Não sei por quantas vezes o medo já me aprisionou dentro de
mim mesma. Nem sei quantas vezes mais o fará. Lembro-me tão bem da sensação, o
medo a controlar todas as outras emoções, a levar a becos sem saída, a
espalmar-me entre a espada e a parede. O medo de perder, de deixar cair algo
precioso, aquele simples facto de saber que se algo fugir do controlo tudo se
poderá perder, e muito sinceramente, não consigo viver com a dúvida. Não
consigo imaginar o sentimento que uma mudança trágica faria em mim, depois de
tanta coisa ter já mudado. Não consigo conceber o quão magoada, desarranjada e
quebrada eu ficaria, nem mesmo quando já prometi nunca mais me quebrar. Não
consigo imaginar o mundo novamente, não conseguia saber como achar tudo aquilo
que um dia conseguiu fazer-me deixar de ter medo. Não sei se seria capaz de me
congelar de novo quando o sol radioso brilha dentro de mim. A dúvida persiste,
não por falta de confiança, não por falta de amor, mas porque sem provas em
contrário a duvida está lá para ser provada e comprovada até o erro ser mínimo.

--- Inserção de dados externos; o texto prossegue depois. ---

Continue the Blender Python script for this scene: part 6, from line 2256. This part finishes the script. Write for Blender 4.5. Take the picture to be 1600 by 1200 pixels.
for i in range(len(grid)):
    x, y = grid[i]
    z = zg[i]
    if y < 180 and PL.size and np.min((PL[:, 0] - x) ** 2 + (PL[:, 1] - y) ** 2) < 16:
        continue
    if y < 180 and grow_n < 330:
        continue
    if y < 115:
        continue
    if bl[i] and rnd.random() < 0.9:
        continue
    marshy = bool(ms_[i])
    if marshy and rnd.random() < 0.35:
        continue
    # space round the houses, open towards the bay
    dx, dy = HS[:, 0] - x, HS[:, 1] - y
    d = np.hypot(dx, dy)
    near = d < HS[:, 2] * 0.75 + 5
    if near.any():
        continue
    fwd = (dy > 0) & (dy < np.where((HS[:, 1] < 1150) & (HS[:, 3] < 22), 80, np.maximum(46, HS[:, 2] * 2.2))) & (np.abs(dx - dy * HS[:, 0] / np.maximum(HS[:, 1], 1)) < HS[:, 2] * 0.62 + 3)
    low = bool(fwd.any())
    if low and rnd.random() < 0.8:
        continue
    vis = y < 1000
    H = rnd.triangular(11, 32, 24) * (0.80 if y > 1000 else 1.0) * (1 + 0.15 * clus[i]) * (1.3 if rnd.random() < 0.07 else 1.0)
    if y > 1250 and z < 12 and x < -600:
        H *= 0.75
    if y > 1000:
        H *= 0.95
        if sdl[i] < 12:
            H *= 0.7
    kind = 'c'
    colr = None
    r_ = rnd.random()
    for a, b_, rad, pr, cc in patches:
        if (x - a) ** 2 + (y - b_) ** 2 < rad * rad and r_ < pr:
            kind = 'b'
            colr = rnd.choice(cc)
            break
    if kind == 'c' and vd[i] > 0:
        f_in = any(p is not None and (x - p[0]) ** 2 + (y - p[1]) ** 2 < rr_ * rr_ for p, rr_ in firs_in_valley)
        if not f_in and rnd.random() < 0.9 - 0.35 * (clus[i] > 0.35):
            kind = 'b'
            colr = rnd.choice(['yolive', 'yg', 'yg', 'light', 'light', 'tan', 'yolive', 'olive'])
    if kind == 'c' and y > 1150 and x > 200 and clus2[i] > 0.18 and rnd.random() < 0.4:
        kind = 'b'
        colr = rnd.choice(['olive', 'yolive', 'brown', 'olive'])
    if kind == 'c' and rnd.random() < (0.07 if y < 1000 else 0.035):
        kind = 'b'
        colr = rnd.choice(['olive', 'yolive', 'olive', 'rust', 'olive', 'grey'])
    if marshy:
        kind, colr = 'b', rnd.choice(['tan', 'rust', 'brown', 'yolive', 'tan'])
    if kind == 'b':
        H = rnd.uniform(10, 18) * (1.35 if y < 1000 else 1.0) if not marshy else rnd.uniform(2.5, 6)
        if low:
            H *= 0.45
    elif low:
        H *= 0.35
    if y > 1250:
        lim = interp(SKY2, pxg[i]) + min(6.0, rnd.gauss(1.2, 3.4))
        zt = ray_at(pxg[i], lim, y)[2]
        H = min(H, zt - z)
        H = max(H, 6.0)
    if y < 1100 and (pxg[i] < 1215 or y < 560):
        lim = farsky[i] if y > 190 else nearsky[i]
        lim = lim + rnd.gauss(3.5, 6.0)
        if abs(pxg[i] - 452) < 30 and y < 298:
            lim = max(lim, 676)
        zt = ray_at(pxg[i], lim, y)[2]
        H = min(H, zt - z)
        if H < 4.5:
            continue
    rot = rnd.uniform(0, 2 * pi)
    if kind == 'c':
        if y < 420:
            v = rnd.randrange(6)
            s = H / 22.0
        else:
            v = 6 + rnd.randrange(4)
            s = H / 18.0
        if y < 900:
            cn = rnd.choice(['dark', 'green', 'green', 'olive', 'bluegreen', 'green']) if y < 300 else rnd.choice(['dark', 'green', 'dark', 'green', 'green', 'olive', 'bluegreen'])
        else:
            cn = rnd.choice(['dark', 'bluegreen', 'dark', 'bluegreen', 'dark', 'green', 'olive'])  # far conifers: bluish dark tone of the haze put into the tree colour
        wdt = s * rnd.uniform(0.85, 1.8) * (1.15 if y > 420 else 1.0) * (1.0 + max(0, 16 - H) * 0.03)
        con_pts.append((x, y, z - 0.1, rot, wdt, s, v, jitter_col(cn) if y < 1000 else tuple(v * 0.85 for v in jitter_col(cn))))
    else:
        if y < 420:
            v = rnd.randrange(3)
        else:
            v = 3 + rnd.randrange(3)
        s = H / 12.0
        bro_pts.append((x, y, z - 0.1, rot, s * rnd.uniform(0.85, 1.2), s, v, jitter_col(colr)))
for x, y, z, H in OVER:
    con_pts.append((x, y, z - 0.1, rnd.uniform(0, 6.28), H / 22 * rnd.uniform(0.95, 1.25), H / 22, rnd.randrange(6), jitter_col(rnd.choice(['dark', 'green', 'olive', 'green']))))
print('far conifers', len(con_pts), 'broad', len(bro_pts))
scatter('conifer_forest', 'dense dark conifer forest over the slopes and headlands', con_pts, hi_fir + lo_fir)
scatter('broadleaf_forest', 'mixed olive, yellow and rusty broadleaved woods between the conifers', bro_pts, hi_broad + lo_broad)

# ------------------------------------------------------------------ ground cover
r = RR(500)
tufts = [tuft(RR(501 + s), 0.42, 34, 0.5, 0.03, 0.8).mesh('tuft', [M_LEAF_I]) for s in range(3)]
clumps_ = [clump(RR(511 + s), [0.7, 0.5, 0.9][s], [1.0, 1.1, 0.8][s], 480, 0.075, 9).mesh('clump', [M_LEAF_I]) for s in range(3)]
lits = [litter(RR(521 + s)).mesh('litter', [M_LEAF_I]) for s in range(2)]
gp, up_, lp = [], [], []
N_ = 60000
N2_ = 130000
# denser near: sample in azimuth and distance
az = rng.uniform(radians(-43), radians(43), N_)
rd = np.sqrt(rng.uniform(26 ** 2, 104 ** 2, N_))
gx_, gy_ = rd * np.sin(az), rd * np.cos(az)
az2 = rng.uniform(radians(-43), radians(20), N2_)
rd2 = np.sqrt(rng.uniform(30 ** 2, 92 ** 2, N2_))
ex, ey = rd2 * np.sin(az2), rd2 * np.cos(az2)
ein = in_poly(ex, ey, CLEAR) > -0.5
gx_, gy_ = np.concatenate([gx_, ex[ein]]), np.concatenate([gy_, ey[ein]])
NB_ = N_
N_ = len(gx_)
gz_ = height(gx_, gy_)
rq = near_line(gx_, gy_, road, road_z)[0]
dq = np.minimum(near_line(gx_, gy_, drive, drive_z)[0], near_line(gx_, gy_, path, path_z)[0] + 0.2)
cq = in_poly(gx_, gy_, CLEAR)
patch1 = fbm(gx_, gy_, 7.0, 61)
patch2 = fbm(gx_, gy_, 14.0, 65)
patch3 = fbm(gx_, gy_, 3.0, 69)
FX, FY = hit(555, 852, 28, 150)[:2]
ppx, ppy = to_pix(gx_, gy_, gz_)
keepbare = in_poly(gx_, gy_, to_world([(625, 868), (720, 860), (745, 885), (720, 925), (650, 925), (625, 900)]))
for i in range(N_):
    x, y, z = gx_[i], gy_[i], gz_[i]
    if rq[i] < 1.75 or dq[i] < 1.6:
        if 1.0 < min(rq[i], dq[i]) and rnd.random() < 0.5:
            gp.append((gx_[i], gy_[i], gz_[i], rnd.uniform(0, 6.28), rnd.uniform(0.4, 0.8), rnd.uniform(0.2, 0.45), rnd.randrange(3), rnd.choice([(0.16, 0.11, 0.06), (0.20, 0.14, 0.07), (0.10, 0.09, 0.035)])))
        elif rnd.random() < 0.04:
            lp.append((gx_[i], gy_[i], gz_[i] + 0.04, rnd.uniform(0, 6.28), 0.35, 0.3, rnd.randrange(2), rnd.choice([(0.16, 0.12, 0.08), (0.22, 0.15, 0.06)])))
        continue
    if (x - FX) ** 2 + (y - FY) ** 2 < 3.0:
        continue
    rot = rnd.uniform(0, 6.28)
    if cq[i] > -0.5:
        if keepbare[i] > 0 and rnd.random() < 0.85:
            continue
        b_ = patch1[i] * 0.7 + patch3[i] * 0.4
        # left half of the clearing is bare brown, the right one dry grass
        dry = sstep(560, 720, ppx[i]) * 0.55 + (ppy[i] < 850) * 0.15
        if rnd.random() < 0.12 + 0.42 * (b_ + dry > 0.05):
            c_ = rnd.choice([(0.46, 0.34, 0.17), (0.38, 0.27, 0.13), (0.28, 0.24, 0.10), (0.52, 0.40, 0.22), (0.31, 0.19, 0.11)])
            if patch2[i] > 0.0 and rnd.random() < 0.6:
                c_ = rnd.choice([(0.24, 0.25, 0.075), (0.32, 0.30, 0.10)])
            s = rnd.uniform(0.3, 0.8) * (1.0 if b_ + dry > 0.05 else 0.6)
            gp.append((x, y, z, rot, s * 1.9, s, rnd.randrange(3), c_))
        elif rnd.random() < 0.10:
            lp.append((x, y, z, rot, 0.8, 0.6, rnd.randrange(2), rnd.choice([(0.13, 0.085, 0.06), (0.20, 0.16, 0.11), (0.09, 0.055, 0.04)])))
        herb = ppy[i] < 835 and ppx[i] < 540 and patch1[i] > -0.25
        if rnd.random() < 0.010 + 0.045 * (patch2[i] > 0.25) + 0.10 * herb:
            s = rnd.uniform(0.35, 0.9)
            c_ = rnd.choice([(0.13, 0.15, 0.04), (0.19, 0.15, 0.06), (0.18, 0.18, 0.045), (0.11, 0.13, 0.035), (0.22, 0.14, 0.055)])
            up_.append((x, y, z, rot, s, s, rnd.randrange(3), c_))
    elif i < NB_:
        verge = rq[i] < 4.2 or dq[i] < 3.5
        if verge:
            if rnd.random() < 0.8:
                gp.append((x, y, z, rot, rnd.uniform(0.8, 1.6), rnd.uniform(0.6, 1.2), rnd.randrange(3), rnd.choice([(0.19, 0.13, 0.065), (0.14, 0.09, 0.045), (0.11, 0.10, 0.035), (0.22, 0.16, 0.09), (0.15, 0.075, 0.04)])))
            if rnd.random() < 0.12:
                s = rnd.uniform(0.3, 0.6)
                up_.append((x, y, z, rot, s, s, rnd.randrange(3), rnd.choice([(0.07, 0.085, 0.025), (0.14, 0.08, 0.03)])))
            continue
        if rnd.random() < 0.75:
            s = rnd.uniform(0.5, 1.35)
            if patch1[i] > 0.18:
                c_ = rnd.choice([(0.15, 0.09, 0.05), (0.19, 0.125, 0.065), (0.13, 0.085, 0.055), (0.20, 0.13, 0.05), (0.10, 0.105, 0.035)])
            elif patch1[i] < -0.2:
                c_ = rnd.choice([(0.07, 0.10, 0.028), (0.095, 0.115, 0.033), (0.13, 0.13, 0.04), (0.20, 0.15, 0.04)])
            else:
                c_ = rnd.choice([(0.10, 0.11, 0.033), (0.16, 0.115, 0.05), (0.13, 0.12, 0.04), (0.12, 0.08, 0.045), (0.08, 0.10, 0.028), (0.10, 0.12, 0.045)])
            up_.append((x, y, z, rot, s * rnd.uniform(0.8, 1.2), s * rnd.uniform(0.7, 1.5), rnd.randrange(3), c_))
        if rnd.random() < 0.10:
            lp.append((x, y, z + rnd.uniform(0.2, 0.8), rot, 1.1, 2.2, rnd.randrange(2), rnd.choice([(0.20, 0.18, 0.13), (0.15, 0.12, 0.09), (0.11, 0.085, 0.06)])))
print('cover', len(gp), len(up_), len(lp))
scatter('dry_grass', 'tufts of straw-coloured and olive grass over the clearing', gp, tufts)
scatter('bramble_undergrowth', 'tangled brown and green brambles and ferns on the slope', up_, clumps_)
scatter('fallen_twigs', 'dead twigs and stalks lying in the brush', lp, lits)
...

Porque se não houver erro, não há dano, e aqui já houve danos demais. Danos
talvez irreparáveis, que não me permitem ter total confiança em ninguém. Danos
que me relembram da sua existência quando eu menos espero e que me fazem
escorrer uma lágrima pela face, simplesmente ao pensar numa cadeia de
acontecimentos que fariam o mundo que hoje conheço ficar semelhante a um
iceberg como um dia ele foi. Frio, gelado, sem sol. Noite permanente. Sem
saída, sem planos, sem alegria. Sem sorrisos verdadeiros, sem o brilho nos
olhos. Gelo e nada mais que gelo. Frio e nada mais que frio, daqueles que
sentimos no mais profundo do nosso ser. Virar gelo novamente seria como quebrar
–me de novo em pedaços, reinventar-me em algo que está perdido, e dessa vez,
para sempre. Sem retorno, sem teletransporte para um mundo melhor. Sem asas
para voar, para fugir para longe. Seria a escuridão sem luar, sem estrelas,
apenas negro, apenas o fim. Algo para o qual eu estou tão impreparada, tão profundamente
cega depois de ter visto o sol radioso brilhar a cada manhã. Não quero o frio
de novo. Acho que me fartei do frio, que me habituei demais ao calor. Acho que
mudei. Que adquiri algumas fragilidades, que talvez nem me dê ao trabalho de
consertar… Pergunto-me onde está a minha essência, onde está aquilo que
construí, e no meio da resposta encontro o que me fez mudar. E isso tem mais
valor agora do que tinha antes. Porque nunca tomei consciência do quanto eu
podia ser capaz de amar depois de ter perdido tanto. Depois de ter só visto dor
no meu coração, depois de ter achado que não mudaria. Eu amo, e o milagre maior
foi exactamente esse. Amar, acreditar, sentir.